Sports10:00 · 7h ago

Why the writer says Maccabi Tel Aviv’s championship was good for basketball

YnetCenter
Translated & summarized from Ynet by baba
The story · English

The columnist, who says he is neither a Maccabi Tel Aviv fan nor an anti-Hapoel Tel Aviv supporter, argues that Maccabi’s win in the finals and its Israeli basketball championship were ultimately a victory for sportsmanship. He contrasts that with the way Hapoel Tel Aviv owner Ofer Yannay has managed his club over the past two years, saying Yannay may be a successful businessman but still needs to learn the “spirit of sport.”

He writes that clubs exist first and foremost for their fans, and says Yannay missed repeated chances to build a healthy relationship with Hapoel’s supporters. The piece says tensions deepened after the club, once a classic supporters’ team before Yannay’s purchase, cut ties with the fan association and moved home games to the Ya’akov Eliyahu Hall. The writer quotes Yannay as saying, “They are not coming, they will not come to Drive In either, and they are not coming because of me,” and says rebuilding that bond should be a central goal. He notes Yannay has already understood one thing, that a team’s home arena is where its legacy is built, even if it is smaller than the Yad Eliyahu Hall and brings in less revenue.

The column also argues that winning culture is not about winning at any cost, but about long-term identity, values, and group cohesion. In his view, Maccabi survived a difficult season, with injuries but with a stable core, while Hapoel’s roster and management were weakened by a breakdown in structure. He cites reports that Hapoel offered watches worth $50,000 to players who did not return to Israel after the recent Iran-related events, saying even a watch worth a million dollars cannot build a team.

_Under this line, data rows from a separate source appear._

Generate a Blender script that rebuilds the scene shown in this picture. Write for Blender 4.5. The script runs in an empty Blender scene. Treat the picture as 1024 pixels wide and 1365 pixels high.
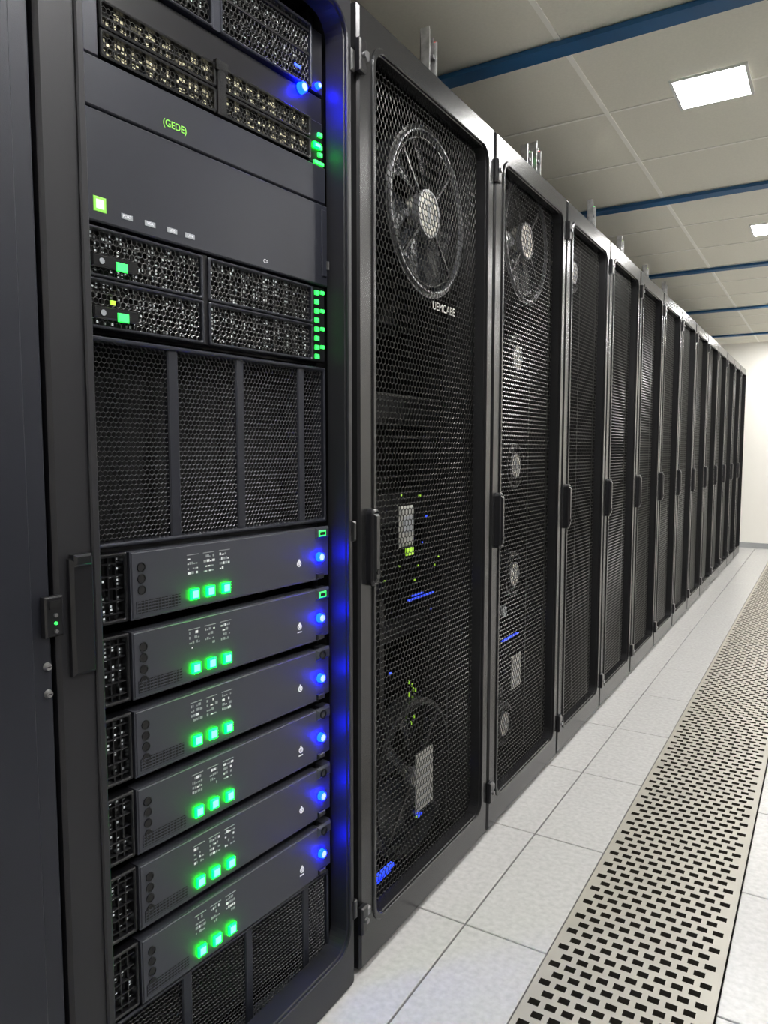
import bpy, math, random
from mathutils import Vector, Matrix
random.seed(7)
D=.81;H=1.12
ZC=2.34; YF=9.4; YB=-1.6; XL=-1.05; XR=3.1

# ---------------------------------------------------------------- materials
def mat(name,col,rough=.5,metal=0.,emit=None,es=0.,noise=None,bump=None,spec=None):
    m=bpy.data.materials.new(name);m.use_nodes=True
    nt=m.node_tree;b=nt.nodes['Principled BSDF']
    b.inputs['Base Color'].default_value=(*col,1);b.inputs['Roughness'].default_value=rough;b.inputs['Metallic'].default_value=metal
    if spec is not None: b.inputs['Specular IOR Level'].default_value=spec
    if emit: b.inputs['Emission Color'].default_value=(*emit,1);b.inputs['Emission Strength'].default_value=es
    if noise or bump:
        tc=nt.nodes.new('ShaderNodeTexCoord')
    if noise:
        sc,amt=noise
        n=nt.nodes.new('ShaderNodeTexNoise');n.inputs['Scale'].default_value=sc;n.inputs['Detail'].default_value=6
        nt.links.new(tc.outputs['Object'],n.inputs['Vector'])
        r=nt.nodes.new('ShaderNodeValToRGB')
        r.color_ramp.elements[0].position=.3;r.color_ramp.elements[1].position=.7
        r.color_ramp.elements[0].color=(*[c*(1-amt) for c in col],1);r.color_ramp.elements[1].color=(*[min(1,c*(1+amt)) for c in col],1)
        nt.links.new(n.outputs['Fac'],r.inputs['Fac']);nt.links.new(r.outputs['Color'],b.inputs['Base Color'])
    if bump:
        sc,st=bump
        n2=nt.nodes.new('ShaderNodeTexNoise');n2.inputs['Scale'].default_value=sc;n2.inputs['Detail'].default_value=3
        nt.links.new(tc.outputs['Object'],n2.inputs['Vector'])
        bp=nt.nodes.new('ShaderNodeBump');bp.inputs['Strength'].default_value=st;bp.inputs['Distance'].default_value=.001
        nt.links.new(n2.outputs['Fac'],bp.inputs['Height']);nt.links.new(bp.outputs['Normal'],b.inputs['Normal'])
    return m
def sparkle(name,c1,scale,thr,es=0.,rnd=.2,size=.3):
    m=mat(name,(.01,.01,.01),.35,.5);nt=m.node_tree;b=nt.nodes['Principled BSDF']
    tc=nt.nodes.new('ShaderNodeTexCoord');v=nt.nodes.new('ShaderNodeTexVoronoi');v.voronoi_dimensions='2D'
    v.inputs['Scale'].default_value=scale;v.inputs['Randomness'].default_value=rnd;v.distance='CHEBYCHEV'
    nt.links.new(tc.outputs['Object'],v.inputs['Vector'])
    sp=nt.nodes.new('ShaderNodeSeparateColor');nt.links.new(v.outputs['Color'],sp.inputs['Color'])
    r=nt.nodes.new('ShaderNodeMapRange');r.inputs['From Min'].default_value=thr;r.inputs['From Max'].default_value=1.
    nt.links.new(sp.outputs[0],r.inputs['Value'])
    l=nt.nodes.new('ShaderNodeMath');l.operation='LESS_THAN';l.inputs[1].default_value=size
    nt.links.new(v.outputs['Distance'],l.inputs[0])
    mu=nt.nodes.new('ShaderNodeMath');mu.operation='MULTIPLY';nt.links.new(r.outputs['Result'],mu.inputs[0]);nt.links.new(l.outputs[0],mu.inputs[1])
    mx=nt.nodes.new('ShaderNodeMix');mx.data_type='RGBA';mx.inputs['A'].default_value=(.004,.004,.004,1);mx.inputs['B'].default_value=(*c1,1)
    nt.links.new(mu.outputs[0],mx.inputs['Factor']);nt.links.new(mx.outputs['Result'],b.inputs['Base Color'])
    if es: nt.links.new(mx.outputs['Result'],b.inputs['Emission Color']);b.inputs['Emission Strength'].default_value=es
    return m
M={}
M['frame']=mat('painted_rack_steel',(.034,.034,.036),.26,.5,bump=(900,.08),noise=(3,.1))
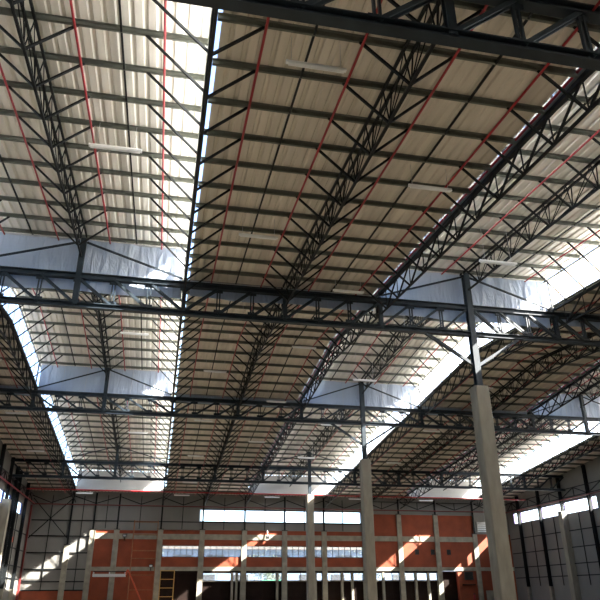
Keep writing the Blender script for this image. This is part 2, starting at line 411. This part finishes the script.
for gi in (1, 2):
    Y = G[gi] + 0.24
    for si, (k0, k1, mon, _) in enumerate(STRIPS):
        x0, x1 = gx(k0) + 0.1, gx(k1) - 0.1
        if mon: curtain(x0, x1, Y, zl(Y, MON) - 0.06, (10.30, 10.74)[gi - 1], f'tall pale bluish vinyl curtain behind the {GN[gi]} under the {SHORT[si]}', 0.085)
        else: curtain(x0 + 0.1, x1 - 0.1, Y, zl(Y) - 0.02, (10.42, 10.46)[gi - 1], f'short grey vinyl curtain behind the {GN[gi]} under the {SHORT[si]}', 0.03)

# ------------------------------------------------------------------ fluorescent fittings hung on wires
proto = None
def fixture(x, y, z, zroof, label, group, L=1.42, w=0.065):
    global proto
    o = (x, y, z); r = thing('fluorescent_fixture', o, label, 'light fitting', group)
    mb = MB().add([(x - L / 2 + dx, y + dy, z + dz) for dx in (0, L) for dy, dz in ((-w, 0.0), (w, 0.0), (w * 0.6, 0.07), (-w * 0.6, 0.07))], [(0, 1, 2, 3), (7, 6, 5, 4), (0, 4, 5, 1), (1, 5, 6, 2), (2, 6, 7, 3), (3, 7, 4, 0)])
    part('reflector', mb, M['white'], r, o)
    for d in (-0.04, 0.04): part('tube', MB().tube((x - L / 2 + 0.05, y + d * w / 0.065, z - 0.022), (x + L / 2 - 0.05, y + d * w / 0.065, z - 0.022), 0.016, 8), M['white'], r, o)
    for d in (-0.5, 0.5): part('hanger_wire', MB().tube((x + d, y, z + 0.09), (x + d, y, zroof), 0.006, 5), M['silver'], r, o)
def between(y):
    j = sum(1 for g in G if g < y)
    return j
cnt = {}
def place(si, x, y, drop):
    mon = STRIPS[si][2]; off = MON if mon else 0
    key = (si, round(x, 1)); cnt[key] = cnt.get(key, 0) + 1
    side = {1: '', 3: '', 5: '', 2: ' nearer raised roof', 4: '', 0: '', 6: ''}[si]
    if si == 2: side = ', row beside columnless roof' if x < 4 else ', row beside column-row roof'
    fixture(x, y, zl(y, off) - drop, zl(y, off) + 0.1, f'white fluorescent fitting below the {SHORT[si]}{side}, {ORD[cnt[key] - 1]} outward', f'fluorescent fittings of the {SHORT[si]}', 1.42 if mon else 1.22, 0.065 if mon else 0.035)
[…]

The writer says a club is built through shared adversity and by creating a balanced squad, not two separate groups or by making Israeli players feel like second-class options. He adds that he is unsure whether this was Yannay’s strategy or the result of coach Dimitris Itoudis’s arrogance, but says the club’s handling of foreign players and its sidelining of Israelis hurt the team by the end of the season, when many foreigners were no longer in the squad. The column ends by warning Yannay that if he is in this for the long haul, he should treat it as a marathon, not a sprint, and focus on building the club rather than publicity and controversy.